O livro, um dos últimos a serem
incorporados à Bíblia judaica ou,
do ponto de vista cristão, ao Antigo Testamento, relata como, informada dos desígnios genocidas
do vizir por seu primo, a heroína,
no decorrer de dois banquetes
oferecidos tanto a este como a Assuero, desmascara Amã, leva seu
marido a pensar que este a queria
seduzir ou violentar e o faz executar na forca (ou estaca, pois há
traduções que se referem a enforcamento e outras, a empalação,
estas, aliás, mais realistas) que ele
preparara para Mardoqueu. E,
assim, nos dias sorteados para seu
próprio extermínio, os judeus do
Império Persa, revertendo sua
sorte ou destino, eliminaram seus
inimigos locais aos milhares.
(Convém, afinal, lembrar que a
Bíblia foi redigida antes de a correção política entrar em vigor.)
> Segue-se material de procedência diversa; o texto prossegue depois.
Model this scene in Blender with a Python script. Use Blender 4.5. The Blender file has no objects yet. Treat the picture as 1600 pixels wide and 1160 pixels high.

São duas as principais versões
dessa obra que nos chegaram,
uma, mais breve, em hebraico e a
outra, com certos acréscimos, em
grego (e cuja base deve ter sido
um original hebraico que se perdeu). Em ambos os casos, a história se assemelha a um conto
oriental típico, tal qual os que se
encontram nas "Mil e Uma Noites", com suas descrições minuciosas e imaginativas de rituais
opulentos, festanças extravagantes, monarcas caprichosos, intrigas palacianas etc. A própria Ester é uma espécie de proto-Sheherazade, a narradora ficcional e
protagonista dessa imensa coletânea árabe de contos, muitos dos
quais nasceram na Índia e atravessaram a Pérsia antes de alcançarem o sudeste da bacia do Mediterrâneo e, depois, através de
escritores como Boccaccio e
Chaucer, tanto a Europa quanto
o resto do mundo.
Quanto há de factual nessa história bíblica é, a cerca de 25 séculos de distância dos acontecimentos hipotéticos, impossível de dizer. Suas lições, no entanto, são
bastante claras, e a central é a de
que povos pequenos, submetidos
aos vaivéns temperamentais de
povos maiores ou mais poderosos
e de seus líderes ou tiranos, precisam estar sempre atentos e devem
saber recorrer a todos os ardis necessários para assegurar não seu
bem-estar e ainda menos qualquer privilégio ocasional, mas,
sim, sua mera existência física.
Nações relativamente fracas e
constantemente à mercê de vizinhos pujantes, digamos, a Irlanda, Portugal ou a Polônia, tentaram, ao longo de sua trajetória e
de acordo com circunstâncias favoráveis ou não, embora nem
sempre com sucesso, seguir tais
ensinamentos.
Jorge Luis Borges, um admirador confesso das "Mil e Uma Noites", certamente se inspirou em
"Ester" para compor "A Loteria
da Babilônia", um conto que
transcende os horrores banais ao
imaginar uma sociedade regida
pelo azar dos jogos e entregue menos a uma sorte aberrante do que
a um sorteio incessante. Sociedades similares (a Rússia soviética,
a China maoísta, a Europa ocupada pelos/ou aliada aos nazistas, o Camboja do Khmer Vermelho) não faltaram em tempos recentes. E, a começar pela data
mesma do próximo Purim, tampouco faltam razões para principiar 2006 lendo uma história que,
se pode ser velha, nada tem de obsoleta.